## YOUR INSTRUCTIONS:
Retype exactly the lines from the first one through the line with "return Vector(((px - 390)", including both ends; skip any pictures.

## SOURCE DATA:
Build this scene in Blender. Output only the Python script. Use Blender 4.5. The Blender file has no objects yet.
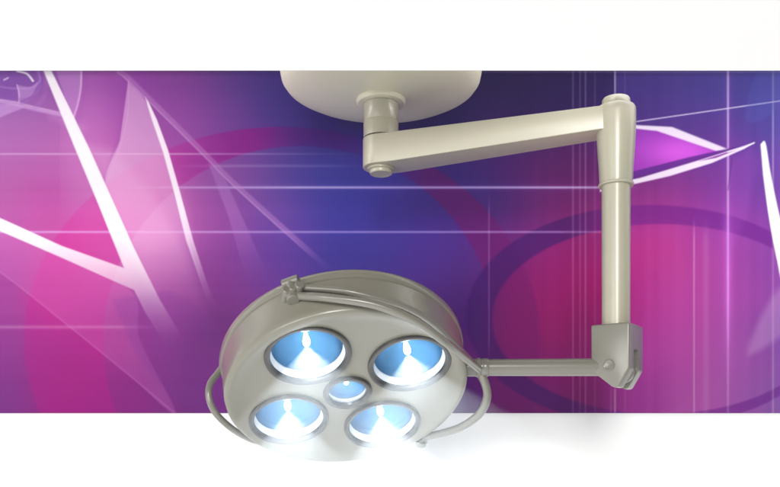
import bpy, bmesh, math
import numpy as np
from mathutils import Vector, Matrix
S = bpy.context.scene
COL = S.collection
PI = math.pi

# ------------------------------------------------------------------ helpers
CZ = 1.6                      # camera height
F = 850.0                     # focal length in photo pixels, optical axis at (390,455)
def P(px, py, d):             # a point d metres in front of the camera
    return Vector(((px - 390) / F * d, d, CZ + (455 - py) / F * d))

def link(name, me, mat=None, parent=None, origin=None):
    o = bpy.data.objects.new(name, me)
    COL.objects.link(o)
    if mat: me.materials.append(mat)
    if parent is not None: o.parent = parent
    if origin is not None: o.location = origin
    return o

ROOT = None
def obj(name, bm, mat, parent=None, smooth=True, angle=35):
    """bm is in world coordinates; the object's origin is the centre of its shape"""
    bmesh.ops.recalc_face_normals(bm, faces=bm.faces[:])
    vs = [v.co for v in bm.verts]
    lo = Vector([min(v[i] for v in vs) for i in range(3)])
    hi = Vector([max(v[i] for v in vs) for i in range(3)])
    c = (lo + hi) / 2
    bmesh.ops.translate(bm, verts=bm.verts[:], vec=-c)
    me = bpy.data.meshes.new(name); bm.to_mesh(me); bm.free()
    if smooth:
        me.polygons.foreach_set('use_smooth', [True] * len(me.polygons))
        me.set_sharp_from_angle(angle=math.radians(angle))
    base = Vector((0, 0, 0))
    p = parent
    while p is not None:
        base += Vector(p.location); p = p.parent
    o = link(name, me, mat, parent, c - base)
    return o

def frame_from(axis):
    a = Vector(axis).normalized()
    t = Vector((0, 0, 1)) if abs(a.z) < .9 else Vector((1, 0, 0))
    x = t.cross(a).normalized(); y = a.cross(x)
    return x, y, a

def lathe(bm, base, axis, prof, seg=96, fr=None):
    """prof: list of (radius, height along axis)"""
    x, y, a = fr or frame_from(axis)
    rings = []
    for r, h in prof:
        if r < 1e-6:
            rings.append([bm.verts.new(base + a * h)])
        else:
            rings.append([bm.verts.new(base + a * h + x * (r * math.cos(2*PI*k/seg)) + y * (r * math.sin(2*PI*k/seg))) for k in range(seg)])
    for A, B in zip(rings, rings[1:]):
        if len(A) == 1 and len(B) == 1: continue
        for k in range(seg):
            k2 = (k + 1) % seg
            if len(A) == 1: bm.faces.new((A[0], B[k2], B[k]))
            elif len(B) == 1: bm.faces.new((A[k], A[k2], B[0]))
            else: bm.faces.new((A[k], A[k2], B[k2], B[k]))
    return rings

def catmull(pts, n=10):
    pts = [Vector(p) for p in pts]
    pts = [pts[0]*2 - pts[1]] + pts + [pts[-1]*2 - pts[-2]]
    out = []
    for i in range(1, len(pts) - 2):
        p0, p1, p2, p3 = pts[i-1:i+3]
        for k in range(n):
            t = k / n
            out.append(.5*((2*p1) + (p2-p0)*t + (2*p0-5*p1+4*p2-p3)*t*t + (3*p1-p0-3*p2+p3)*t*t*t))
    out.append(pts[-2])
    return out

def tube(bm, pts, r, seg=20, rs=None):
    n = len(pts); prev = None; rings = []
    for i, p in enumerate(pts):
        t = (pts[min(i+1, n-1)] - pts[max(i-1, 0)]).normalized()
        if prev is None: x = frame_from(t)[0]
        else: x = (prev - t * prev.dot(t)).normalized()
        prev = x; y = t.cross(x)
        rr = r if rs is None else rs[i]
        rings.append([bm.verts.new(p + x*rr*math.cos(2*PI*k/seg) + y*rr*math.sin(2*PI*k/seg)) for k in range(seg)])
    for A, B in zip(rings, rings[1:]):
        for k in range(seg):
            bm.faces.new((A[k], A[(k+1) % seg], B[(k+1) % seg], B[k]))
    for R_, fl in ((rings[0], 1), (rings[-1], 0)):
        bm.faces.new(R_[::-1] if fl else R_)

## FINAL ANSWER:
Build this scene in Blender. Output only the Python script. Use Blender 4.5. The Blender file has no objects yet.
import bpy, bmesh, math
import numpy as np
from mathutils import Vector, Matrix
S = bpy.context.scene
COL = S.collection
PI = math.pi

# ------------------------------------------------------------------ helpers
CZ = 1.6                      # camera height
F = 850.0                     # focal length in photo pixels, optical axis at (390,455)
def P(px, py, d):             # a point d metres in front of the camera
    return Vector(((px - 390) / F * d, d, CZ + (455 - py) / F * d))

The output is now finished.